» **TASK DIRECTIONS**
Copy each line below in which the string "high" occurs.

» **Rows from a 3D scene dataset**
_ _ _ _ _ _ _

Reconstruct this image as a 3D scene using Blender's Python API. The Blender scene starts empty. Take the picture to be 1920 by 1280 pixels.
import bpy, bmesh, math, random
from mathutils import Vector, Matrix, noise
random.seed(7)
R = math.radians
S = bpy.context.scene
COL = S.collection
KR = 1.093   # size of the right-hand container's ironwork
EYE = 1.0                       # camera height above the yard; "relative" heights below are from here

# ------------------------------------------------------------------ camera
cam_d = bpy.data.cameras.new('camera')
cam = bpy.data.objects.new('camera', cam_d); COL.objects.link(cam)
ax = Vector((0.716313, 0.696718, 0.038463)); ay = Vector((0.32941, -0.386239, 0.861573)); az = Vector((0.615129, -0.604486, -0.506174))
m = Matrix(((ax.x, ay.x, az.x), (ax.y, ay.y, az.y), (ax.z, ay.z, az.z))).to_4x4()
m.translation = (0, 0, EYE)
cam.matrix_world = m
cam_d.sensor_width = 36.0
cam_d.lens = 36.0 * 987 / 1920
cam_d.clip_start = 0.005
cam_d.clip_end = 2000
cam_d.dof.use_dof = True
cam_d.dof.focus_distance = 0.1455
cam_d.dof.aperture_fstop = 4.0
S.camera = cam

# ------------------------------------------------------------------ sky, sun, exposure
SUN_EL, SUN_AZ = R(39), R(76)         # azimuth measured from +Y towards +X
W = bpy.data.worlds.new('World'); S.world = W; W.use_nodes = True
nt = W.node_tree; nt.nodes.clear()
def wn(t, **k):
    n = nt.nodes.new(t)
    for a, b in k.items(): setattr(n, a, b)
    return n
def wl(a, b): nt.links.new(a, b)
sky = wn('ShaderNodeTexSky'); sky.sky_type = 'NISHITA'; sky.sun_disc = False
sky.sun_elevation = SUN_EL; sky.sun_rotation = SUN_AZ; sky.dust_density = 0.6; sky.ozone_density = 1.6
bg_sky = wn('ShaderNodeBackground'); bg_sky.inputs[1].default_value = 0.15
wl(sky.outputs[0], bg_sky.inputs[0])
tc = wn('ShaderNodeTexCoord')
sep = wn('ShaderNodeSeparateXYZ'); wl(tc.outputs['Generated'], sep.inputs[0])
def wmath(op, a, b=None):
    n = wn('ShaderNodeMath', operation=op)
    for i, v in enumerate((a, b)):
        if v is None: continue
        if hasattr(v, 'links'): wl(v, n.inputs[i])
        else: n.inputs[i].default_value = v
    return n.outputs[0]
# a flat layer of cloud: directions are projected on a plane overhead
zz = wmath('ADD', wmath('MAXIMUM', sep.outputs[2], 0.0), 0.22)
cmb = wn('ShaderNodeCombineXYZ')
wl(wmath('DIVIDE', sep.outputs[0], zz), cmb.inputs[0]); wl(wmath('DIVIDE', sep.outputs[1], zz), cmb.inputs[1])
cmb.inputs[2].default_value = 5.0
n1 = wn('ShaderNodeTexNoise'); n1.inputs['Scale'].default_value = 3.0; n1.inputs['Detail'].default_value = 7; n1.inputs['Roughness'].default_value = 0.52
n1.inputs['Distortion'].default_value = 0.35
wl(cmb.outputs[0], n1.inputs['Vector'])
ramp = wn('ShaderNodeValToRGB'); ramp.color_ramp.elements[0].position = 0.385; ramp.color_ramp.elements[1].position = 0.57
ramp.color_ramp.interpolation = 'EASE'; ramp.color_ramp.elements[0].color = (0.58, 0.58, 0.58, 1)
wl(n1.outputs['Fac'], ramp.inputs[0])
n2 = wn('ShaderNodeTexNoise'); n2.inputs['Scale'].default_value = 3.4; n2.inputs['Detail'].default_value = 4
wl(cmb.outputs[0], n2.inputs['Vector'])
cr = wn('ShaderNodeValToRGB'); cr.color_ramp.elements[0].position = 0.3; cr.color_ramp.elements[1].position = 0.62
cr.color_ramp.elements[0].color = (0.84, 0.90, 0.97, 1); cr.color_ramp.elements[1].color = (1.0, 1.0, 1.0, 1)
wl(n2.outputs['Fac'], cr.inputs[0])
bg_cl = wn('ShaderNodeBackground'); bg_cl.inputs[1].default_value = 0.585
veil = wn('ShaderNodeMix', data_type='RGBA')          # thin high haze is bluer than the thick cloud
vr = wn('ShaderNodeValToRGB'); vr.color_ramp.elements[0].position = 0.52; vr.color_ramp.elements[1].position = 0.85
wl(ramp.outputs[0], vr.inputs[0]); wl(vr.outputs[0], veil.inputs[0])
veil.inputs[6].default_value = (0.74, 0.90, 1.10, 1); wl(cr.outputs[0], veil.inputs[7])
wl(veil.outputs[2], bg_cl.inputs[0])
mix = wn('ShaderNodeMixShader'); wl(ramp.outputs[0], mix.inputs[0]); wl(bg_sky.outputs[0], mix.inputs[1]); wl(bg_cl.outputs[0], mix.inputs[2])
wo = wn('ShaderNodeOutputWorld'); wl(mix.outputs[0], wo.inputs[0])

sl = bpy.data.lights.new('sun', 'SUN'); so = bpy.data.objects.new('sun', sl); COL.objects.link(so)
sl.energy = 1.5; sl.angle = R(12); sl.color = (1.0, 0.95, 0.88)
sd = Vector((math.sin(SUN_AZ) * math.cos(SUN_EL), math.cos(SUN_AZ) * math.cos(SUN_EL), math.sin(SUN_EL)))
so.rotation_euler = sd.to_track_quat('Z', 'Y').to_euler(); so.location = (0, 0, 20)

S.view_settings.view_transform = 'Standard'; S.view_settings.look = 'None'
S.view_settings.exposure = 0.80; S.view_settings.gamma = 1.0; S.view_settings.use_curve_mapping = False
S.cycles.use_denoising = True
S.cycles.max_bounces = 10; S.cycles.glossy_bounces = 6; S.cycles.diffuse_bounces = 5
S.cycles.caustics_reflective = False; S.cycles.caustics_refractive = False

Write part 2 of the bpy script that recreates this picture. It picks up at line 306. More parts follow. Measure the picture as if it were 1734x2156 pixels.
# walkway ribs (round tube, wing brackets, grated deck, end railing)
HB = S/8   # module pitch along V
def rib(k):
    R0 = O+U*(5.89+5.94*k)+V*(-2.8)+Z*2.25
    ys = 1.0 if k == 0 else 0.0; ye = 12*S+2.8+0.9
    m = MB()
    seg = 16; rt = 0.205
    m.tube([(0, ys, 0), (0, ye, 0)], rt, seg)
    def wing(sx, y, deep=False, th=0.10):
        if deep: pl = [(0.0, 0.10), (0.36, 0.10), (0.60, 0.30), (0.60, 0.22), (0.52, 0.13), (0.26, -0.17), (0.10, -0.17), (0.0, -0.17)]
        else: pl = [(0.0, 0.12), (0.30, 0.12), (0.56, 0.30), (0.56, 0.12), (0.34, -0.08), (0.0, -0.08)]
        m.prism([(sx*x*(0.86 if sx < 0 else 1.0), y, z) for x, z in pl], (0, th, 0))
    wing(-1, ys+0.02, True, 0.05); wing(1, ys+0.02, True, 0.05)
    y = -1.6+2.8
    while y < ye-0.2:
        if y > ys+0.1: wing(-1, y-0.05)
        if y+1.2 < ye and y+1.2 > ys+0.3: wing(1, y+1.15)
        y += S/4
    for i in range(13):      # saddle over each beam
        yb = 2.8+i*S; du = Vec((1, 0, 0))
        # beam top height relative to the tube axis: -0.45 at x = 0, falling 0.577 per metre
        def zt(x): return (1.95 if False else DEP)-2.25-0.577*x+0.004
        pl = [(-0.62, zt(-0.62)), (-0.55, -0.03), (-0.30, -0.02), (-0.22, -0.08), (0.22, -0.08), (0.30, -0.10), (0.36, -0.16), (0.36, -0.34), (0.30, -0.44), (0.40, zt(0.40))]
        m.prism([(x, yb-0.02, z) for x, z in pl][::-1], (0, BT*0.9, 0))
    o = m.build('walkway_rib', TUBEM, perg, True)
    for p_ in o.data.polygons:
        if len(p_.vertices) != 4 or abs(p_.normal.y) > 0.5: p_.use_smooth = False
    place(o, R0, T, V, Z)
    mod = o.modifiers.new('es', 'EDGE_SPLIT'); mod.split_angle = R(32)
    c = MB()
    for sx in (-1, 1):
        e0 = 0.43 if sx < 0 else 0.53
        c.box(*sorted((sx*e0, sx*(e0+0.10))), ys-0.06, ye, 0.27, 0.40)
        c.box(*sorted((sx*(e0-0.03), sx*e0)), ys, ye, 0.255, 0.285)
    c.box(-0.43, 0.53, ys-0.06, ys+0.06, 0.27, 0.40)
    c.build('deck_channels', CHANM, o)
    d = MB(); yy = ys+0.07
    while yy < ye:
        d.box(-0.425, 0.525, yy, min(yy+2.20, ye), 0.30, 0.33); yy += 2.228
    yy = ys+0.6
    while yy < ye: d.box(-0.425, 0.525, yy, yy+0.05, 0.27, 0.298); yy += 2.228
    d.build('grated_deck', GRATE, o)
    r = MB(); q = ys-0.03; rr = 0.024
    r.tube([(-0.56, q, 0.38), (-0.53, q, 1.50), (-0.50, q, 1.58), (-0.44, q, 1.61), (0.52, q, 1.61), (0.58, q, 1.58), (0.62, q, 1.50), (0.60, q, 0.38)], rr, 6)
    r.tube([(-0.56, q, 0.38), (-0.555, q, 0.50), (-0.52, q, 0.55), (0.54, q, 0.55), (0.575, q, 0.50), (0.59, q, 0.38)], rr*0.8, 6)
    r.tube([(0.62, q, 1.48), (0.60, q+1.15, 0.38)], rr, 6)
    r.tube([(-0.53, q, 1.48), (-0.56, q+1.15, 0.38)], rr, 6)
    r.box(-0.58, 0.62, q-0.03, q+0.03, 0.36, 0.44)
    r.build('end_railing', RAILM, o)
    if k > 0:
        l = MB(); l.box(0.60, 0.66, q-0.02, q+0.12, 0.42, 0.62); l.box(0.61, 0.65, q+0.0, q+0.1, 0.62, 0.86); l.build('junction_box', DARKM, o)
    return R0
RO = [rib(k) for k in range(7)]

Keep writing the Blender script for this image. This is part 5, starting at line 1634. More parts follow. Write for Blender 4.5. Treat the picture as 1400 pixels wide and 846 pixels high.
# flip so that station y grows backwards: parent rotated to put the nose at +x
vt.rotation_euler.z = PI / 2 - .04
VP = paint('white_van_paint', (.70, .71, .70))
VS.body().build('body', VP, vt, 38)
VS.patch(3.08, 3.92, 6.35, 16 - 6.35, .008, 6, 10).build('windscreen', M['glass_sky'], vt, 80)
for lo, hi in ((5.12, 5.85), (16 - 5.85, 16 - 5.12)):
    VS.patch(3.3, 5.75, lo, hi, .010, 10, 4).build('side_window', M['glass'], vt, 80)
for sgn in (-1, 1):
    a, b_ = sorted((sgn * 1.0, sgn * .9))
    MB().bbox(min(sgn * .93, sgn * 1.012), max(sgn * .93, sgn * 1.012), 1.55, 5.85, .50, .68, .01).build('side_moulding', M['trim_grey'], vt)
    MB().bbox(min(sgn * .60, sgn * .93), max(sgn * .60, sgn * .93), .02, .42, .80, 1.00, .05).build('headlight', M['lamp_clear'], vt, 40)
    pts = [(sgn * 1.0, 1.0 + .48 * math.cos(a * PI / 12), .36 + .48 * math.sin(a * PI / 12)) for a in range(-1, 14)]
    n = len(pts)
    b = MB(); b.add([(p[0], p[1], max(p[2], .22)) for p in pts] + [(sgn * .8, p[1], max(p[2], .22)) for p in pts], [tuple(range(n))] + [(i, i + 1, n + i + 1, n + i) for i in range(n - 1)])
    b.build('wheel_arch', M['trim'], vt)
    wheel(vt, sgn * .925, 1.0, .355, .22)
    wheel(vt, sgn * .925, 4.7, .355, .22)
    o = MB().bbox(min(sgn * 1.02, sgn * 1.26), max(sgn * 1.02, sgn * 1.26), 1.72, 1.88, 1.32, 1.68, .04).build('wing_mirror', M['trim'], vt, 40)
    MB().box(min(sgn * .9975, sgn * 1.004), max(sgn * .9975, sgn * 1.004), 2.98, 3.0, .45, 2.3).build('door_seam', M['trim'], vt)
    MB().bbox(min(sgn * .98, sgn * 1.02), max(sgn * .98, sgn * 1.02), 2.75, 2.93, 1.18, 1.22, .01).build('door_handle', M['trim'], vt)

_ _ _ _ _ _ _

» **ANSWER TO THIS TASK**
veil = wn('ShaderNodeMix', data_type='RGBA')          # thin high haze is bluer than the thick cloud
Keep writing the Blender script for this image. This is part 5, starting at line 1634. More parts follow. Write for Blender 4.5. Treat the picture as 1400 pixels wide and 846 pixels high.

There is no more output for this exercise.